**Provided material**
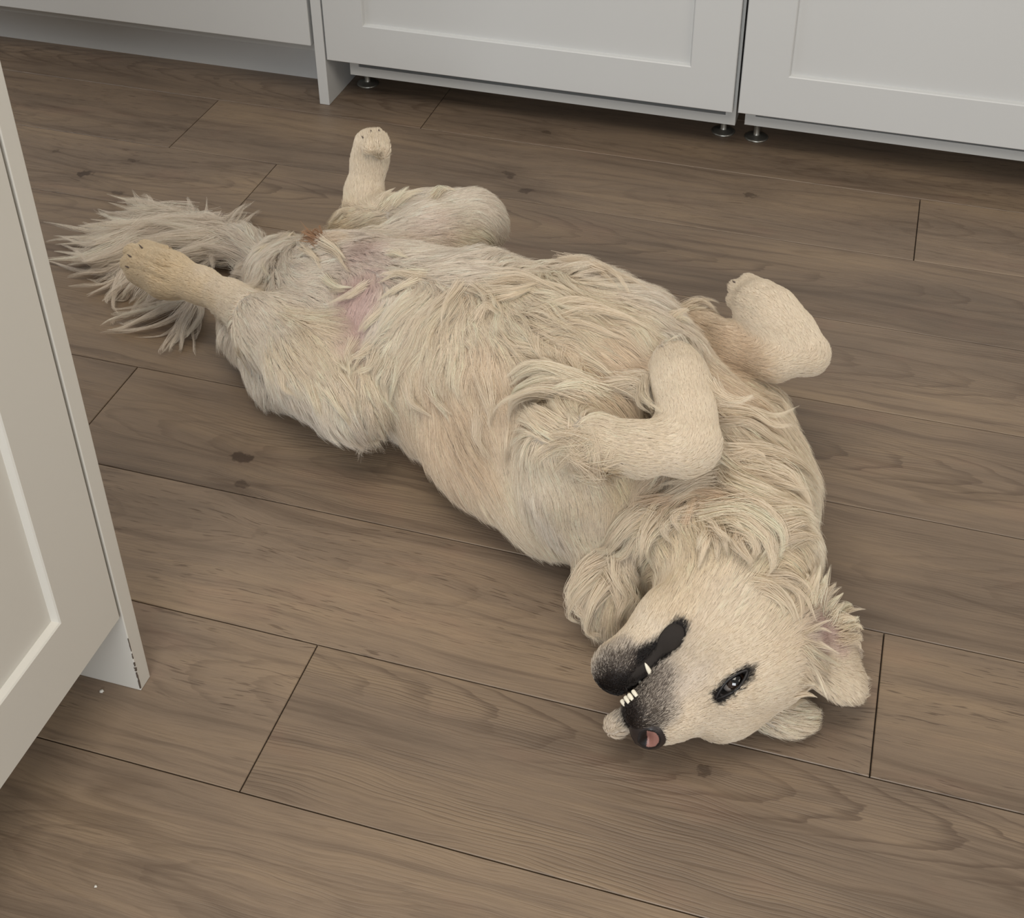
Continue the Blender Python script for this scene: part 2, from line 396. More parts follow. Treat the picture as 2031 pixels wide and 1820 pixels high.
class Field:
    def __init__(s): s.D = np.full(tuple(GN), 0.15, np.float32)
    def box(s, lo, hi):
        i0 = np.clip(np.floor((np.asarray(lo) - G0) / GS).astype(int), 0, GN - 1)
        i1 = np.clip(np.ceil((np.asarray(hi) - G0) / GS).astype(int) + 1, 1, GN)
        sl = tuple(slice(a, b_) for a, b_ in zip(i0, i1))
        return sl, gx[sl[0]][:, None, None], gy[sl[1]][None, :, None], gz[sl[2]][None, None, :]
    def put(s, sl, d, k, op='add'):
        cur = s.D[sl]
        if op == 'add': s.D[sl] = smin(cur, d, k)
        else: s.D[sl] = -smin(-cur, d, k)
    def cone(s, a, ra, b_, rb, k=0.02, op='add'):
        a = np.asarray(a, float); b_ = np.asarray(b_, float)
        m = max(ra, rb) + k + 0.03
        sl, x, y, z = s.box(np.minimum(a, b_) - m, np.maximum(a, b_) + m)
        ab = b_ - a; L2 = max(float(ab @ ab), 1e-9)
        tt = np.clip(((x - a[0]) * ab[0] + (y - a[1]) * ab[1] + (z - a[2]) * ab[2]) / L2, 0, 1)
        d = np.sqrt((x - a[0] - tt * ab[0]) ** 2 + (y - a[1] - tt * ab[1]) ** 2 + (z - a[2] - tt * ab[2]) ** 2) - (ra + (rb - ra) * tt)
        s.put(sl, d.astype(np.float32), k, op)
    def ell(s, c, r, R=None, k=0.02, op='add'):
        c = np.asarray(c, float); r = np.asarray(r, float); R = np.eye(3) if R is None else R
        m = r.max() + k + 0.03
        sl, x, y, z = s.box(c - m, c + m)
        X_, Y_, Z_ = x - c[0], y - c[1], z - c[2]
        l = [(X_ * R[0, i] + Y_ * R[1, i] + Z_ * R[2, i]) / r[i] for i in range(3)]
        k0 = np.sqrt(l[0] ** 2 + l[1] ** 2 + l[2] ** 2) + 1e-6
        k1 = np.sqrt((l[0] / r[0]) ** 2 + (l[1] / r[1]) ** 2 + (l[2] / r[2]) ** 2) + 1e-6
        s.put(sl, (k0 * (k0 - 1) / k1).astype(np.float32), k, op)
    def chain(s, pts, k=0.02):
        """pts: (u, v, z, radius in pixels)"""
        q = []
        for u, v, z, r in pts:
            p = at(u, v, z); q.append((p, r * m_per_px(p)))
        for (a, ra), (c, rb) in zip(q, q[1:]): s.cone(a, ra, c, rb, k)
def hell(F, c, r, k=0.012, op='add', ax=None):
    R = HR if ax is None else HR @ ax
    F.ell(hp(*c), np.array(r) * 0.01, R, k, op)
def hcone(F, a, ra, c, rb, k=0.01, op='add'): F.cone(hp(*a), ra * .01, hp(*c), rb * .01, k, op)

T = Field()                                         # trunk and neck
T.chain([(575, 560, .075, 85), (680, 600, .105, 125), (800, 650, .115, 155), (920, 700, .125, 185), (1100, 785, .138, 215), (1230, 850, .138, 215),
         (1360, 945, .120, 185), (1420, 1030, .108, 165), (1440, 1120, .10, 140)], 0.04)
T.chain([(1440, 850, .095, 120), (1490, 960, .09, 98), (1500, 1080, .07, 80)], 0.04)   # far shoulder and side of the neck
T.chain([(1140, 990, .085, 85), (1210, 1060, .07, 60)], 0.03)                          # near shoulder lying on the floor
T.chain([(1255, 1065, .085, 60), (1205, 1160, .06, 48), (1215, 1215, .05, 38)], 0.03)       # loose throat ruff
T.chain([(1130, 640, .17, 110), (1230, 690, .17, 115)], 0.05)
T.chain([(860, 760, .075, 90), (960, 880, .085, 95), (1080, 990, .085, 90)], 0.04)
# hind legs
A = Field()
A.chain([(640, 620, .12, 88), (690, 730, .12, 80), (702, 795, .115, 62)], 0.03)
A.chain([(702, 795, .115, 60), (610, 715, .125, 72), (530, 650, .13, 56), (455, 592, .13, 33)], 0.025)
A.chain([(455, 592, .13, 31), (400, 566, .128, 31), (335, 545, .125, 42), (290, 525, .12, 38)], 0.015)
A.chain([(510, 640, .07, 75), (570, 720, .06, 70), (660, 800, .055, 48)], 0.03)
for (u0, v0, u1, v1, zz) in ((318, 566, 268, 543, .112), (312, 545, 256, 522, .122), (312, 524, 262, 500, .126), (322, 508, 288, 492, .122)):
    A.chain([(u0, v0, zz, 20), (u1, v1, zz - .004, 15)], 0.008)
B = Field()
B.chain([(760, 540, .12, 85), (860, 490, .14, 78), (935, 445, .14, 60)], 0.03)
B.chain([(935, 445, .15, 60), (840, 430, .15, 44), (760, 432, .14, 40), (700, 452, .125, 38)], 0.025)
B.chain([(712, 440, .125, 34), (722, 380, .16, 32), (733, 320, .20, 31), (737, 290, .222, 33)], 0.015)
for (u0, v0, u1, v1, zz) in ((722, 300, 718, 280, .222), (733, 292, 733, 268, .238), (747, 292, 749, 266, .238), (757, 300, 758, 278, .228)):
    B.chain([(u0, v0, zz, 14), (u1, v1, zz + .004, 10)], 0.005)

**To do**
What is the number of lines above that contain the string "pixels"? Answer with the number alone.

**Full response**
2